Job:
Your task is to extract every line from the material below exactly.
>> begin Information shown
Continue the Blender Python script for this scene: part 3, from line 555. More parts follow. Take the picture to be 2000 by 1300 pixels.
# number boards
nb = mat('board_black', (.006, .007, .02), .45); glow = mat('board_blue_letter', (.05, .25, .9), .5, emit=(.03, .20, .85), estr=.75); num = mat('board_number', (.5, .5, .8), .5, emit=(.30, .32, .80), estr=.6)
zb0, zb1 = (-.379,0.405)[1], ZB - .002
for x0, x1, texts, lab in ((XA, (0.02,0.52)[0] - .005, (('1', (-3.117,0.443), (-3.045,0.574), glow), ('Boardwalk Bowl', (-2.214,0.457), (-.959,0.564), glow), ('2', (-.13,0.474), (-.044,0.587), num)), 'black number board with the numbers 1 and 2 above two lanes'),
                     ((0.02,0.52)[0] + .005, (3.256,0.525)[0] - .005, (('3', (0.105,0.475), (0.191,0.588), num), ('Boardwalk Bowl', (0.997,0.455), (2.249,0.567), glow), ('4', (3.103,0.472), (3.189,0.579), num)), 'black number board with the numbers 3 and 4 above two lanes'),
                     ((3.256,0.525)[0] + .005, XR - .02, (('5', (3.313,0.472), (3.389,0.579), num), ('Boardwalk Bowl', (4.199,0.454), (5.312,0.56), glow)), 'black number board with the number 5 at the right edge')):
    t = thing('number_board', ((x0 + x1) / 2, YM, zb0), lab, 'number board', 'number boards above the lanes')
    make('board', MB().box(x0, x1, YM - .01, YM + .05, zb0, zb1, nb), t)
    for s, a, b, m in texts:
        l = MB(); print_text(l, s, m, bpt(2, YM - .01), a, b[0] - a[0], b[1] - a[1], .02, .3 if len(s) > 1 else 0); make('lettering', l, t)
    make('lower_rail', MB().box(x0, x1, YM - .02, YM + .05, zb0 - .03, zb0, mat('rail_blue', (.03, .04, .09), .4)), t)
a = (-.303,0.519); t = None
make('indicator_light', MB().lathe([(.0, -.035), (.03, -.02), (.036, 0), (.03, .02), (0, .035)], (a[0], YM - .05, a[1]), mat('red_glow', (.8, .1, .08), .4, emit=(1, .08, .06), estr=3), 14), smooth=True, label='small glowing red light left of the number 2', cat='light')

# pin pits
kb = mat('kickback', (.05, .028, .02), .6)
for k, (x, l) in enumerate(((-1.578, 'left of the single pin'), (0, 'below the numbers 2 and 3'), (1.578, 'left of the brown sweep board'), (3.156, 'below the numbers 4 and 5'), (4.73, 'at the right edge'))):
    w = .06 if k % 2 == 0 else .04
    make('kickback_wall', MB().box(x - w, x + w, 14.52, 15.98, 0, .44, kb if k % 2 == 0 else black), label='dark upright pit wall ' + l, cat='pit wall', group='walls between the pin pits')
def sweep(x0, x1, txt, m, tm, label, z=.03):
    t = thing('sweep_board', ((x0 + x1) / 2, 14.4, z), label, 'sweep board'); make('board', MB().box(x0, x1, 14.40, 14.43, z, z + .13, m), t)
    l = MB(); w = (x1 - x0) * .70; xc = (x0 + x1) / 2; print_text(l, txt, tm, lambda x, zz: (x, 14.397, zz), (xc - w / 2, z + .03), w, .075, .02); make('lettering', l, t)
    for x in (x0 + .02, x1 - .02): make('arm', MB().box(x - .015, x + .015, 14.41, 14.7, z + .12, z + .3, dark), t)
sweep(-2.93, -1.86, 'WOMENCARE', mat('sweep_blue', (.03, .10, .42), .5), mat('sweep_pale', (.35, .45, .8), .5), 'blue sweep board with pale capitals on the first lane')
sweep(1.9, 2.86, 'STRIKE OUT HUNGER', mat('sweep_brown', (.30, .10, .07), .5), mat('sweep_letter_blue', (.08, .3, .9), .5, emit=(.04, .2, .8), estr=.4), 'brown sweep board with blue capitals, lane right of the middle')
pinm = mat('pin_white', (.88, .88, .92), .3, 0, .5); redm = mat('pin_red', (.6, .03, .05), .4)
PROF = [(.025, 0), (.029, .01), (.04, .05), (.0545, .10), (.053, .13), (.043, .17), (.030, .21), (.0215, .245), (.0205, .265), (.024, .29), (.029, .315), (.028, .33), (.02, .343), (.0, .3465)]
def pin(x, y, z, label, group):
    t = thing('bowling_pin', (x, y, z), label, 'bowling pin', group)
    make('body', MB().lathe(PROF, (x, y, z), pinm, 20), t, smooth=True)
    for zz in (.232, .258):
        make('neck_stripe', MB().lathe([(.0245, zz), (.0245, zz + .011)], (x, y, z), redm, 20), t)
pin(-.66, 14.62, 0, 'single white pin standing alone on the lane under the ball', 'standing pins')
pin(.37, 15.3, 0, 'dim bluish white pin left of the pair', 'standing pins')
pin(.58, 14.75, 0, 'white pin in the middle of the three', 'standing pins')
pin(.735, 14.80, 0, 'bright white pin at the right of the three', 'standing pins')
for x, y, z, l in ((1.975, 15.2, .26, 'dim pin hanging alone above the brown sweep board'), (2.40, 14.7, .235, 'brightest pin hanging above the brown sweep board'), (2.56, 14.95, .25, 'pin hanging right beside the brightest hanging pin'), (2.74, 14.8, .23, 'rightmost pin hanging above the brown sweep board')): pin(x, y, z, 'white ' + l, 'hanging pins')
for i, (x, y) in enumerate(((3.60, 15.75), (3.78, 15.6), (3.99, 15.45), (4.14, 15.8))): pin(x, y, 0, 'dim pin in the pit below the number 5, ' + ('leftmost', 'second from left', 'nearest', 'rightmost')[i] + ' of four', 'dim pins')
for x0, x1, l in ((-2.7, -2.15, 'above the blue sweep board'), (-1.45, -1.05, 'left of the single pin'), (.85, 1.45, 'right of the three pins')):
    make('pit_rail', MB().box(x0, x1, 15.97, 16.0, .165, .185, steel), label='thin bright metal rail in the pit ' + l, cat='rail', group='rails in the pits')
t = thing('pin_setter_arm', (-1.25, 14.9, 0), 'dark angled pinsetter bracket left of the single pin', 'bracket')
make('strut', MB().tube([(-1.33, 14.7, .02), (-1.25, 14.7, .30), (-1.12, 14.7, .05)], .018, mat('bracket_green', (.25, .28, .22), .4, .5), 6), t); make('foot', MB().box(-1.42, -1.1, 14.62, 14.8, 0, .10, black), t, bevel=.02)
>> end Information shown
Solution to the exercise:
Continue the Blender Python script for this scene: part 3, from line 555. More parts follow. Take the picture to be 2000 by 1300 pixels.
# number boards
nb = mat('board_black', (.006, .007, .02), .45); glow = mat('board_blue_letter', (.05, .25, .9), .5, emit=(.03, .20, .85), estr=.75); num = mat('board_number', (.5, .5, .8), .5, emit=(.30, .32, .80), estr=.6)
zb0, zb1 = (-.379,0.405)[1], ZB - .002
for x0, x1, texts, lab in ((XA, (0.02,0.52)[0] - .005, (('1', (-3.117,0.443), (-3.045,0.574), glow), ('Boardwalk Bowl', (-2.214,0.457), (-.959,0.564), glow), ('2', (-.13,0.474), (-.044,0.587), num)), 'black number board with the numbers 1 and 2 above two lanes'),
                     ((0.02,0.52)[0] + .005, (3.256,0.525)[0] - .005, (('3', (0.105,0.475), (0.191,0.588), num), ('Boardwalk Bowl', (0.997,0.455), (2.249,0.567), glow), ('4', (3.103,0.472), (3.189,0.579), num)), 'black number board with the numbers 3 and 4 above two lanes'),
                     ((3.256,0.525)[0] + .005, XR - .02, (('5', (3.313,0.472), (3.389,0.579), num), ('Boardwalk Bowl', (4.199,0.454), (5.312,0.56), glow)), 'black number board with the number 5 at the right edge')):
    t = thing('number_board', ((x0 + x1) / 2, YM, zb0), lab, 'number board', 'number boards above the lanes')
    make('board', MB().box(x0, x1, YM - .01, YM + .05, zb0, zb1, nb), t)
    for s, a, b, m in texts:
        l = MB(); print_text(l, s, m, bpt(2, YM - .01), a, b[0] - a[0], b[1] - a[1], .02, .3 if len(s) > 1 else 0); make('lettering', l, t)
    make('lower_rail', MB().box(x0, x1, YM - .02, YM + .05, zb0 - .03, zb0, mat('rail_blue', (.03, .04, .09), .4)), t)
a = (-.303,0.519); t = None
make('indicator_light', MB().lathe([(.0, -.035), (.03, -.02), (.036, 0), (.03, .02), (0, .035)], (a[0], YM - .05, a[1]), mat('red_glow', (.8, .1, .08), .4, emit=(1, .08, .06), estr=3), 14), smooth=True, label='small glowing red light left of the number 2', cat='light')

# pin pits
kb = mat('kickback', (.05, .028, .02), .6)
for k, (x, l) in enumerate(((-1.578, 'left of the single pin'), (0, 'below the numbers 2 and 3'), (1.578, 'left of the brown sweep board'), (3.156, 'below the numbers 4 and 5'), (4.73, 'at the right edge'))):
    w = .06 if k % 2 == 0 else .04
    make('kickback_wall', MB().box(x - w, x + w, 14.52, 15.98, 0, .44, kb if k % 2 == 0 else black), label='dark upright pit wall ' + l, cat='pit wall', group='walls between the pin pits')
def sweep(x0, x1, txt, m, tm, label, z=.03):
    t = thing('sweep_board', ((x0 + x1) / 2, 14.4, z), label, 'sweep board'); make('board', MB().box(x0, x1, 14.40, 14.43, z, z + .13, m), t)
    l = MB(); w = (x1 - x0) * .70; xc = (x0 + x1) / 2; print_text(l, txt, tm, lambda x, zz: (x, 14.397, zz), (xc - w / 2, z + .03), w, .075, .02); make('lettering', l, t)
    for x in (x0 + .02, x1 - .02): make('arm', MB().box(x - .015, x + .015, 14.41, 14.7, z + .12, z + .3, dark), t)
sweep(-2.93, -1.86, 'WOMENCARE', mat('sweep_blue', (.03, .10, .42), .5), mat('sweep_pale', (.35, .45, .8), .5), 'blue sweep board with pale capitals on the first lane')
sweep(1.9, 2.86, 'STRIKE OUT HUNGER', mat('sweep_brown', (.30, .10, .07), .5), mat('sweep_letter_blue', (.08, .3, .9), .5, emit=(.04, .2, .8), estr=.4), 'brown sweep board with blue capitals, lane right of the middle')
pinm = mat('pin_white', (.88, .88, .92), .3, 0, .5); redm = mat('pin_red', (.6, .03, .05), .4)
PROF = [(.025, 0), (.029, .01), (.04, .05), (.0545, .10), (.053, .13), (.043, .17), (.030, .21), (.0215, .245), (.0205, .265), (.024, .29), (.029, .315), (.028, .33), (.02, .343), (.0, .3465)]
def pin(x, y, z, label, group):
    t = thing('bowling_pin', (x, y, z), label, 'bowling pin', group)
    make('body', MB().lathe(PROF, (x, y, z), pinm, 20), t, smooth=True)
    for zz in (.232, .258):
        make('neck_stripe', MB().lathe([(.0245, zz), (.0245, zz + .011)], (x, y, z), redm, 20), t)
pin(-.66, 14.62, 0, 'single white pin standing alone on the lane under the ball', 'standing pins')
pin(.37, 15.3, 0, 'dim bluish white pin left of the pair', 'standing pins')
pin(.58, 14.75, 0, 'white pin in the middle of the three', 'standing pins')
pin(.735, 14.80, 0, 'bright white pin at the right of the three', 'standing pins')
for x, y, z, l in ((1.975, 15.2, .26, 'dim pin hanging alone above the brown sweep board'), (2.40, 14.7, .235, 'brightest pin hanging above the brown sweep board'), (2.56, 14.95, .25, 'pin hanging right beside the brightest hanging pin'), (2.74, 14.8, .23, 'rightmost pin hanging above the brown sweep board')): pin(x, y, z, 'white ' + l, 'hanging pins')
for i, (x, y) in enumerate(((3.60, 15.75), (3.78, 15.6), (3.99, 15.45), (4.14, 15.8))): pin(x, y, 0, 'dim pin in the pit below the number 5, ' + ('leftmost', 'second from left', 'nearest', 'rightmost')[i] + ' of four', 'dim pins')
for x0, x1, l in ((-2.7, -2.15, 'above the blue sweep board'), (-1.45, -1.05, 'left of the single pin'), (.85, 1.45, 'right of the three pins')):
    make('pit_rail', MB().box(x0, x1, 15.97, 16.0, .165, .185, steel), label='thin bright metal rail in the pit ' + l, cat='rail', group='rails in the pits')
t = thing('pin_setter_arm', (-1.25, 14.9, 0), 'dark angled pinsetter bracket left of the single pin', 'bracket')
make('strut', MB().tube([(-1.33, 14.7, .02), (-1.25, 14.7, .30), (-1.12, 14.7, .05)], .018, mat('bracket_green', (.25, .28, .22), .4, .5), 6), t); make('foot', MB().box(-1.42, -1.1, 14.62, 14.8, 0, .10, black), t, bevel=.02)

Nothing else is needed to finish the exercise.